[alsa-devel] Headset button mapping in the kernel

Jaroslav Kysela perex at perex.cz
Tue Dec 3 22:14:59 CET 2019


Dne 03. 12. 19 v 21:43 Curtis Malainey napsal(a):
> On Thu, Nov 28, 2019 at 1:13 AM Mads Lønsethagen <mads at ab3.no> wrote:
> 
>> On 25.11.2019 20:25, Curtis Malainey wrote:
>>> Hello ALSA Devs,
>>>
>>> I am looking to get some feedback/ideas on a possible change to
>>> headset button mapping. Locally we are carrying patches that implement
>>> the mappings in the machine driver (which we understand you do not
>>> want upstream.) We are looking to see if we can add a new API
>>> (something like a sysfs path potentially) to have userspace pass in
>>> the mapping, if it chooses to, so the mapping can still be done in the
>>> kernel.

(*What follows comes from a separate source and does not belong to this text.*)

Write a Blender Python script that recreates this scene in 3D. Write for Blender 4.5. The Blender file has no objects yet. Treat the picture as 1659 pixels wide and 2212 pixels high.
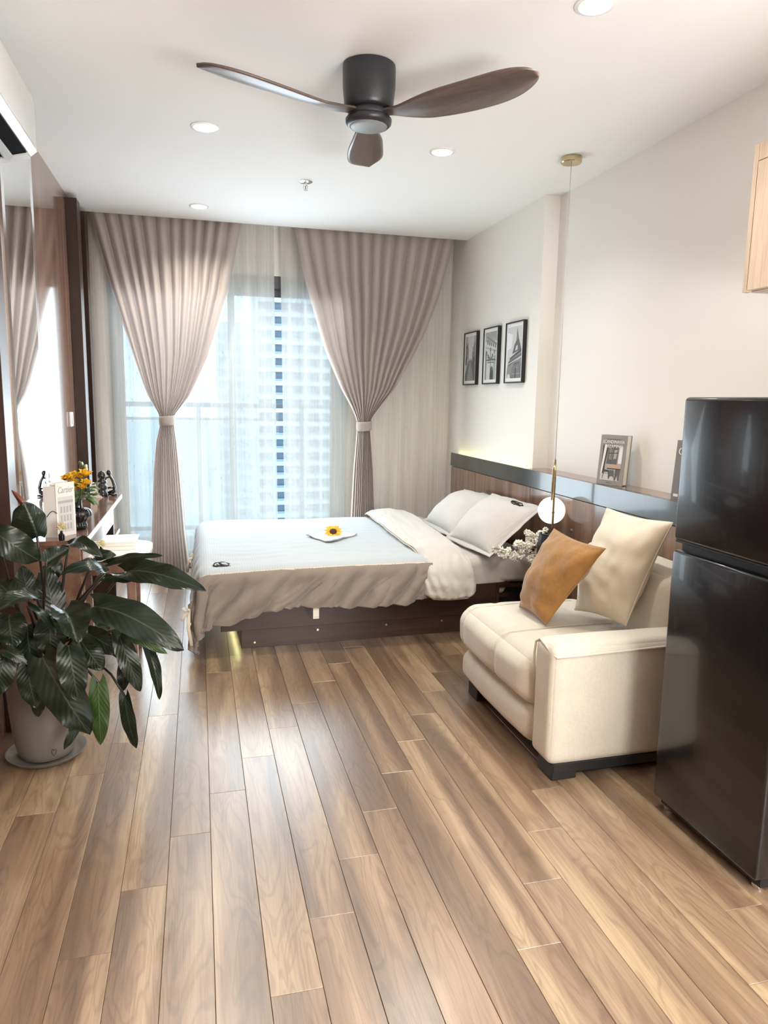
import bpy, bmesh, math, random
from mathutils import Vector, Matrix, noise

# ------------------------------------------------------------------ camera
scene = bpy.context.scene
COL = scene.collection
PI = math.pi
cam_data = bpy.data.cameras.new('camera')
cam_data.sensor_fit = 'HORIZONTAL'
cam_data.sensor_width = 36.0
cam_data.lens = 36.0 * 1544.557 / 1659.0
cam_data.clip_start = 0.05
cam_data.clip_end = 3000.0
cam = bpy.data.objects.new('camera', cam_data)
COL.objects.link(cam)
cam.matrix_world = Matrix((
    (0.96845832, 0.02215365, -0.24818883, 0.0),
    (-0.24860019, 0.15355628, -0.95635685, 0.0),
    (0.01692416, 0.98789153, 0.15422026, 1.35),
    (0, 0, 0, 1)))
scene.camera = cam

# ------------------------------------------------------------------ sky, daylight, lamps, exposure
scene.view_settings.view_transform = 'Standard'
scene.view_settings.look = 'None'
scene.view_settings.gamma = 1.0
scene.view_settings.use_curve_mapping = False
scene.view_settings.exposure = 0.45
scene.cycles.max_bounces = 9
scene.cycles.diffuse_bounces = 5
scene.cycles.glossy_bounces = 4
scene.cycles.transmission_bounces = 4
scene.cycles.transparent_max_bounces = 12
scene.cycles.caustics_reflective = False
scene.cycles.caustics_refractive = False
scene.cycles.sample_clamp_indirect = 6.0

world = bpy.data.worlds.new('hazy_sky')
scene.world = world
world.use_nodes = True
wn = world.node_tree.nodes
wl = world.node_tree.links
wn.clear()
w_out = wn.new('ShaderNodeOutputWorld')
w_bg = wn.new('ShaderNodeBackground')
w_tc = wn.new('ShaderNodeTexCoord')
w_sep = wn.new('ShaderNodeSeparateXYZ')
w_ramp = wn.new('ShaderNodeValToRGB')
w_ramp.color_ramp.elements[0].position = 0.40
w_ramp.color_ramp.elements[0].color = (0.58, 0.82, 0.96, 1)
w_ramp.color_ramp.elements[1].position = 0.75
w_ramp.color_ramp.elements[1].color = (0.62, 0.84, 1.0, 1)
w_e = w_ramp.color_ramp.elements.new(0.52)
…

That way we can carry just the config locally and remove some
>>> of the kernel patches we are carrying locally. Thanks.
>>>
>>> Curtis
>>>
>>
>> Hi Mads,
> 
> Apologies, apparently my spam filter grabbed your email from me (back to
> adjusting the rules.)
> 
>> Sorry for the top posting in my last mail.
>>
>> I just wondered, do this have anything to do with headphones that has
>> physical buttons on the headphone wire itself? E.g the Bose QC25 is a
>> pair of headphones that has four buttons on the wire, and as far as I
>> can see there's no way of getting those buttons to work in vanilla Linux
>> for now, but it works in Android and Windows 10.
>>
> 
> No this is related to ChromeOS device headset button mapping, but hopefully
> android will pick this up as well.
> Yes, these buttons are the ones I am discussing. Currently in ChromeOS (and
> likely in Android as well) we carry patches such as
> https://chromium-review.googlesource.com/c/chromiumos/third_party/kernel/+/1033465/
> It appears some have started landing
> upstream ae09a4783b9caf9307f303ef039f8297ce0371fe ("ASoC: Intel: Headset
> button support in kabylake machine driver") but it would be great if we had
> a way for userspace to configure these buttons similar to how we handle
> UCMs.

The question why you need to change this settings in the user space. I think 
that the device tree was designed exactly to describe this hw platform 
specific settings. Another possibility is to use the kernel module option to 
configure the settings from the user space. But it's just an idea. You are 
probably looking for an interface which can be used when the driver is running.

					Jaroslav

-- 
Jaroslav Kysela <perex at perex.cz>
Linux Sound Maintainer; ALSA Project; Red Hat, Inc.